Modern Love Mumbai cast on boundaries, bickerings and Bombay: Love wins all battles across the world

Arshad Warsi, Chitrangada Singh, Pratik Gandhi, Ranveer Brar, Meiyang Chang and Wamiqa Gabbi on their segments in Modern Love Mumbai, premiering this week on Amazon Prime Video
Modern Love
Modern Love

The only strange thing about an Indian Modern Love announcement was the original source of the stories. The famous anthology series, which has completed two seasons in the US, is based on the long-running New York Times column of the same name—weekly personal essays on love and relationships with the city as character. And the same column—written by and for Americans—is now the source of Modern Love Mumbai. Will it make sense? 

"Our writers have done a phenomenal job adapting these stories," assures Pratik Gandhi, star of the Hansal Mehta-directed segment Baai. In the film, set between 90s and present-day Mumbai, a gay Muslim boy falls for a US-returned chef, and hides it from his family. In a charming casting choice, Ranveer Brar, one of our best US-returned chefs around, plays the love interest. Ranveer has been offered acting gigs before, though exclusively for "horrendous villains in movies from the south." Naturally, he needed reassuring when Hansal rung him up for a part in Baai.
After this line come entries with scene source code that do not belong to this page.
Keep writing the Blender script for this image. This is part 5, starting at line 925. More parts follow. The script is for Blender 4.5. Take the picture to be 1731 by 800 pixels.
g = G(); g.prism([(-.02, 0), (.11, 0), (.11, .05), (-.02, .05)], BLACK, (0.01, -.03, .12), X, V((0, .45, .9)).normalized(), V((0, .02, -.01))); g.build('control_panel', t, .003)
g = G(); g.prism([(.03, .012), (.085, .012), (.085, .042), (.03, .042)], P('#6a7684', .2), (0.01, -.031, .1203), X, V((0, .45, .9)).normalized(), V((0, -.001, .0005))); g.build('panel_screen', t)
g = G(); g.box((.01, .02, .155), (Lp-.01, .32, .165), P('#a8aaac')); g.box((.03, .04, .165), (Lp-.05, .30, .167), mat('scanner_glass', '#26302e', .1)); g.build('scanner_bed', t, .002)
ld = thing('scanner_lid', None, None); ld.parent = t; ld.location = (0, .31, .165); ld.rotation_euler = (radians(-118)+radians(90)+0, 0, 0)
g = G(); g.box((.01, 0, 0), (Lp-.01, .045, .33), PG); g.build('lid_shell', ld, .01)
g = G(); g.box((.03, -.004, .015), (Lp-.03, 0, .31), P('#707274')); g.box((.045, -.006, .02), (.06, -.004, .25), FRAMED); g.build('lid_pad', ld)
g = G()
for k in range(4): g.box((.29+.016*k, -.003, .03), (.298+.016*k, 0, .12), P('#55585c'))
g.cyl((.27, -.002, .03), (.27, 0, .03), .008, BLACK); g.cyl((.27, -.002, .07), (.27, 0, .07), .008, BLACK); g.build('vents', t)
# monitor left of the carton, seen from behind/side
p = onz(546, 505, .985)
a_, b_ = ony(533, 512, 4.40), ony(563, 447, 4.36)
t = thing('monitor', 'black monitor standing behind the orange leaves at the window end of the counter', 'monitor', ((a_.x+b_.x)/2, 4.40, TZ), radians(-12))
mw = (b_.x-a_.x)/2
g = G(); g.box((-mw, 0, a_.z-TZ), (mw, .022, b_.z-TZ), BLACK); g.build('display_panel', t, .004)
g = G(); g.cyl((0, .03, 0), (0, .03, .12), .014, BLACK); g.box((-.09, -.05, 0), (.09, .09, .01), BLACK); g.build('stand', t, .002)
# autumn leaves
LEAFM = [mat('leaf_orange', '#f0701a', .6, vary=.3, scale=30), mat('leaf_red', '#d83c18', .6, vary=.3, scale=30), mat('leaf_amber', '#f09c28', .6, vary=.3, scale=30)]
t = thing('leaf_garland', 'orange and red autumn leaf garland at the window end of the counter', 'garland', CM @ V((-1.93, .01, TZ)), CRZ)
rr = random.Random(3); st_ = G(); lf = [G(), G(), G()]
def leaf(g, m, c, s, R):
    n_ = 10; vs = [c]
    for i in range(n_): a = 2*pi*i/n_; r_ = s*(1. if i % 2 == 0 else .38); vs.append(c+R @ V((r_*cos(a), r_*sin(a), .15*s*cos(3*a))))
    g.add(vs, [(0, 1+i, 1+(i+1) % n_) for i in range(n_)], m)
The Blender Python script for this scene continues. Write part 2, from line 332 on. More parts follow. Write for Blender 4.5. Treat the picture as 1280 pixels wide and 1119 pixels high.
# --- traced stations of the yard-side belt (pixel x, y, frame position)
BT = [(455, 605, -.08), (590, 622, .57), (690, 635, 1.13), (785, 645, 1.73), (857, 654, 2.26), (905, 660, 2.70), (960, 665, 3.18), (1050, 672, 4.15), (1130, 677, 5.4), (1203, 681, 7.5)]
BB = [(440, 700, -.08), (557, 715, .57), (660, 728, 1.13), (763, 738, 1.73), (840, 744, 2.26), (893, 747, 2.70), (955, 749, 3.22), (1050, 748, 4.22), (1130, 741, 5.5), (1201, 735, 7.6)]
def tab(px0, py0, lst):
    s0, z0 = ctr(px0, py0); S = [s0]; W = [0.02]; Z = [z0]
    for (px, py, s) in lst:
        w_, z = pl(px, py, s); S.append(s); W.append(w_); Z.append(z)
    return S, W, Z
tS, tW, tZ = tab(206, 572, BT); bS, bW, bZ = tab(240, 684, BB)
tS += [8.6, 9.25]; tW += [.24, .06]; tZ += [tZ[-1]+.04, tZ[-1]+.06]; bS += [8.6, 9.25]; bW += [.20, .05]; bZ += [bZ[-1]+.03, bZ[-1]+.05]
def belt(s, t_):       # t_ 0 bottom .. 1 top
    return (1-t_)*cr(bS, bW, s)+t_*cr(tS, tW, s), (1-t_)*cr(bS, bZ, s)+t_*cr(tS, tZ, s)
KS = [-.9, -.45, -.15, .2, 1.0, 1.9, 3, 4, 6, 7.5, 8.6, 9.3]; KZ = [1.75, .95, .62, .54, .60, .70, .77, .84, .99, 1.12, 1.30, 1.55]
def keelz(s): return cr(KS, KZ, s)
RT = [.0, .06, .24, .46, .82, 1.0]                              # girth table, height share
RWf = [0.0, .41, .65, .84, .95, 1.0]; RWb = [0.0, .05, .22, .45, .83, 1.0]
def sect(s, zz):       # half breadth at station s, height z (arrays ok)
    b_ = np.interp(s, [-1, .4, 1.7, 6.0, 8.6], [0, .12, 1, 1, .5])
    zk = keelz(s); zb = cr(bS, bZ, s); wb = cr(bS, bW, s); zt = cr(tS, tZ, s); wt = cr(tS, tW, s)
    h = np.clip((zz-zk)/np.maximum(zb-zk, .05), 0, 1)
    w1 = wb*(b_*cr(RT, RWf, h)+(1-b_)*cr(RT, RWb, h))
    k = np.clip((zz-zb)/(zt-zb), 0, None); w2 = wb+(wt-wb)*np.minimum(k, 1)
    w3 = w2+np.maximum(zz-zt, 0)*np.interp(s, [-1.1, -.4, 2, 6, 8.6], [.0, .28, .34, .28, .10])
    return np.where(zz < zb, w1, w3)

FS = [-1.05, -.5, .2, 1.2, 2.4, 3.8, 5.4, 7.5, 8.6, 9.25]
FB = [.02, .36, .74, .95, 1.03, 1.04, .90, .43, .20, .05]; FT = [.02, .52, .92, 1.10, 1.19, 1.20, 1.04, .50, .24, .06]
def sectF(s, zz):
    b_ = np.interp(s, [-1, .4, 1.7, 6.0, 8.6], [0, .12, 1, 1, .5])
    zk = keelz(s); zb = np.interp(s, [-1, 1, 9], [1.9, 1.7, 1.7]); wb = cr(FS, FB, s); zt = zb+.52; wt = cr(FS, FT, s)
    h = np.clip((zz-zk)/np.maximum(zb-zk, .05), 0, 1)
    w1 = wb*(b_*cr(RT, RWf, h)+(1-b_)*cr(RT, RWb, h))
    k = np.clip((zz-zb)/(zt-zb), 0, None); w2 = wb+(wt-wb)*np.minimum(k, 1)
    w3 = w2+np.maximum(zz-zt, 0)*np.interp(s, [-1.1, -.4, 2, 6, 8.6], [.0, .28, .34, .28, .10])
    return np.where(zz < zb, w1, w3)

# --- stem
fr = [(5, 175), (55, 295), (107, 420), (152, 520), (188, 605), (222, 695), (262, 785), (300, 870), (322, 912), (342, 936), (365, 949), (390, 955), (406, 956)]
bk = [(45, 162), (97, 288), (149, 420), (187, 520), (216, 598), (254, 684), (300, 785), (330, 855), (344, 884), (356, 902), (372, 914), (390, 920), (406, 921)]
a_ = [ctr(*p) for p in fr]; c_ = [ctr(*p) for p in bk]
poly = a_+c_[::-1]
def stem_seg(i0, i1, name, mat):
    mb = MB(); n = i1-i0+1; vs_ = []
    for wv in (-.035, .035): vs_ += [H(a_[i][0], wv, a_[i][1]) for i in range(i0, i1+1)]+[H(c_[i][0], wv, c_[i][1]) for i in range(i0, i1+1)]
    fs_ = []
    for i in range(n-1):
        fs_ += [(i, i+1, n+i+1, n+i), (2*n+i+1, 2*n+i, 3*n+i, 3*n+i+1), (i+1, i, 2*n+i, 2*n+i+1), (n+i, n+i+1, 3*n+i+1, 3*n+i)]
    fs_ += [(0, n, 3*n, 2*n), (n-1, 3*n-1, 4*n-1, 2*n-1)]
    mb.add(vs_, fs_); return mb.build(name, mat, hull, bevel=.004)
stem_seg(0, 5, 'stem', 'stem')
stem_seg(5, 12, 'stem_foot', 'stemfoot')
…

"Being a chef, this is a role I've prepped for all my life," Ranveer says. "Hansal told me we'll do a lot of cooking on set. We made niharikimami sewaiyakhni pulao. I was obviously playing a character but also adding everything from my life into it."

Pratik spotlights Hansal's 'human' approach in exploring queerness in a conservative urban setting. "It's not like (the family) is reacting out of negligence of the whole concept. It's more from fear of how they will be perceived. Everyone is afraid how Baai, my character's ailing grandmother played by Tanuja ji, will react." 

The actors sound hopeful on the future of LGBTQ+ rights in India (Gay marriages, despite the decriminalisation of homosexuality in 2018, don't have legal recognition in India.) 

 "The legislation will take its due course," Ranveer says. "But I think as a society we have come a long way in terms of acceptance." "Love wins all battles across the world," Pratik adds.

Veg-Non Veg 

Family and food is also at the centre of Mumbai Dragon, directed by Vishal Bhardwaj. Meiyang Chang plays an Indian-Chinese boy in love with a vegetarian North Indian (Wamiqa Gabbi). Expectedly, the boy's fastidious mother, played by Malaysian-Singaporean actor Yeo Yann Yann, raises hell. 

"It's a classic story told through the perspective and cultural nuances of an Indian-Chinese family," Meiyang says. Growing up in Dhanbad, in Jharkhand, Meiyang had a multi-cultural upbringing, his understanding of chinese cooking perennially coloured by local pallettes and interpretations. "My father is from Patna, my mother is from Mumbai; my grandmother is from Ahmednagar who's lived in Kolkata for many years. Food at home was always a mix of these influences." 

In the trailer, Wamiqa is referred to as a 'vegetarian dayan (witch)', a funny diss she doesn't fully denied, having turned vegan some years ago. The actor says she had fun clashing onscreen with Yann, who's making her Hindi debut in Mumbai Dragon (she also helped source rare Chinese ingredients from Singapore). "I didn't know she is just five years elder to Meiyang," Wamiqa shares. "She is terrific in the film." 

Chai for your soul 

Away from knotty family dynamics, Nupur Asthana's Cutting Chai homes in on a married couple in South Bombay. Latika (Chitrangada Singh) regrets not fulfilling her writing ambitions; her husband, Danny (Arshad Warsi), shimmies in an Elvis outfit and doesn't seem to care. A detour to the Chhatrapati Shivaji Terminus (formerly VT station) provides them with an epiphany. 

"Love stories are always universal," Chitrangada says. "We brought in the texture of the city into our tale, from the local trains to cutting chai. I play a real, relatable, slightly unhappy woman, which we all are (laughs)." Arshad is offended we even asked him about acing his Elvis moves. "I'm a dancer, man!" he retorts. 

We end by asking the actors about their most romantic memory of Mumbai. Pratik recalls performing his first play at Prithvi theatre; Meiyang and Wamiqa invoke the rains. Arshad talks of 'nightclubs open till 6am' and a freedom to 'get whatever you want'. It's Ranveer, though, who supplies the most striking anecdote. 

"In 2012, I had just return from the US. My cab driver, a Muslim gentleman, told me it's a blessed time to come to Mumbai, since it was the day of Ganpati Visarjan. He said 'yeh seher apko jamega' (this city will suit you). The moment is forever etched in my memory."